DARKNESS FALLS Review

An archive review from The Gingold Files.
DARKNESS FALLS

Last Updated on April 5, 2024 by Angel Melanson

Editor’s Note: This was originally published for FANGORIA on January 24, 2003, and we’re proud to share it as part of The Gingold Files.

It may be scientifically impossible for a movie to contain less plot than Darkness Falls and still qualify as a feature. Minus the remarkably elongated credits, it runs a scant 74 minutes—yet still finds time to throw in a “cat scare.”

Like last year’s They, Darkness Falls is concerned with a child’s night terrors physically manifesting in the protagonist’s young adulthood. They certainly had its flaws, but compared to Darkness, it seems a masterpiece of psychological depth and storytelling ingenuity. The only moments in Darkness that are halfway scary occur in the lengthy opening sequence, which focuses on a boy named Kyle (Joshua Anderson), who has just lost his last baby tooth even though he appears to be about 11 or 12, and is old enough to receive a nighttime visit from potential girlfriend Caitlin (Emily Browning). Later that evening, a much nastier female caller—a monstrous incarnation of the Tooth Fairy—leaves his mother dead and the boy with a paralyzing fear of the dark. Twelve years later, Caitlin (Buffy’s Emma Caulfield) calls on Kyle (Chaney Kley) for help with her little brother Michael (Lee Cormie), who is similarly plagued by the Tooth Fairy.

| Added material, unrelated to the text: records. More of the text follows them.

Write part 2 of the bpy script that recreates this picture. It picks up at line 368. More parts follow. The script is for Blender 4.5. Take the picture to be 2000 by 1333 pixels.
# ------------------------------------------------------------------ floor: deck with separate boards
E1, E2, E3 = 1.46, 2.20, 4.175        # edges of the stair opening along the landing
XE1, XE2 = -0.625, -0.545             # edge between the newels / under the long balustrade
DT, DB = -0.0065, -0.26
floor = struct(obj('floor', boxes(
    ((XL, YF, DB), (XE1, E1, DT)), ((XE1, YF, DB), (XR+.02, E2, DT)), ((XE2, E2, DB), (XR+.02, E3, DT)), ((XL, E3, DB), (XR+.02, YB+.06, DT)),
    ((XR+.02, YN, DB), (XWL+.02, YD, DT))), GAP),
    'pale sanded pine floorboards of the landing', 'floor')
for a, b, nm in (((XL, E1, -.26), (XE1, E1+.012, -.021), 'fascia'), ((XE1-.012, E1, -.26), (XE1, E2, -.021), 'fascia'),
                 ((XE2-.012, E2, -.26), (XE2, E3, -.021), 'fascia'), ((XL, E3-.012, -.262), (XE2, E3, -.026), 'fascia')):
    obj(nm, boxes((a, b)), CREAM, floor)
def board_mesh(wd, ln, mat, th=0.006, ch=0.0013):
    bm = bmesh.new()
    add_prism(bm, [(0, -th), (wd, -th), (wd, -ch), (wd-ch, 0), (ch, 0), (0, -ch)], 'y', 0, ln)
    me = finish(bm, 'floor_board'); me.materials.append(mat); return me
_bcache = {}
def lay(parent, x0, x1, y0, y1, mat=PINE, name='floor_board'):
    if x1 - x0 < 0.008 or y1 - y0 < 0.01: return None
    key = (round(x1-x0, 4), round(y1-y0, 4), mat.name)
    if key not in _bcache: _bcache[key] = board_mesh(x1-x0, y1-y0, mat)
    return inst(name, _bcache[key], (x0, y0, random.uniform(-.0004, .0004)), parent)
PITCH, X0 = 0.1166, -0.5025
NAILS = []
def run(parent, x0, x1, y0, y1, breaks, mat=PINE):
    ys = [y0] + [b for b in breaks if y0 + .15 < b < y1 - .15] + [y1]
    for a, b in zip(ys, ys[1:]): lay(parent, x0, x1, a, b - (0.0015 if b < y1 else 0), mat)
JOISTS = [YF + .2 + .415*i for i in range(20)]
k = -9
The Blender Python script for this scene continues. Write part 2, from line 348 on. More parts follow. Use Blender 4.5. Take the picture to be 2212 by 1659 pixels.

The stage is interestingly set for an exploration of how an adult and child handle the same deep-rooted phobia, and a developing relationship between the two as one helps the other. Instead, the only thing the filmmakers could think to have happen was for Kyle to get called a “freak” in a bar by a local roughneck, who precipitates a brawl in the woods and gets killed by the Tooth Fairy, with Kyle accused of the crime and thrown in jail. He gets bailed out by a local lawyer who’s a friend of Caitlin’s, but then the lawyer gets killed by the Tooth Fairy and Kyle gets thrown back in jail.

And that, believe or don’t, takes us past the movie’s halfway point, shortly before the movie descends into ever-more-implausible setpieces, some of them done with shaky-cam photography and hyperactive editing that make it near-impossible to tell what’s going on. Contributing to the high disbelief factor is the movie’s inability to establish or maintain convincing rules for its monster. The Tooth Fairy, a.k.a. Matilda Dixon, is set up in a prologue montage that’s pointlessly overcomplicated (she was disfigured by fire not once but twice—no wonder she’s pissed) and has little bearing on anything that happens in the movie’s main body.

Nor do her actions in the present make sense on their established terms. If she was betrayed by adults, as the prologue informs us, why does she now prey on children? Why are Kyle and Michael, in incidents separated by a dozen years, apparently the only ones to have invoked her wrath? How does it work that anyone who is around someone who glimpsed the Tooth Fairy in childhood is now able to see her, when they presumably never could before? We’re told that looking at her is what sets her after you, yet she only comes out in the dark—is there a specific degree of darkness gloomy enough for her to emerge, yet light enough for her to be visible? And wasn’t all this “Stay in the light!” stuff done much better in Pitch Black?

Fortunately, you won’t have to spend too long pondering these questions before the climax, featuring the highly touted Stan Winston monster (a decent creation, but nothing that required an artist of Winston’s stature), arrives and the abbreviated running time is over. It’s entirely likely that there’s material on the cutting room floor that makes all of Darkness Falls’ dubious moments go down easier, but unfortunately I’m bound to review the film that’s on the screen. This may be one case where we have to wait for a DVD extended cut to truly judge the filmmakers’ work.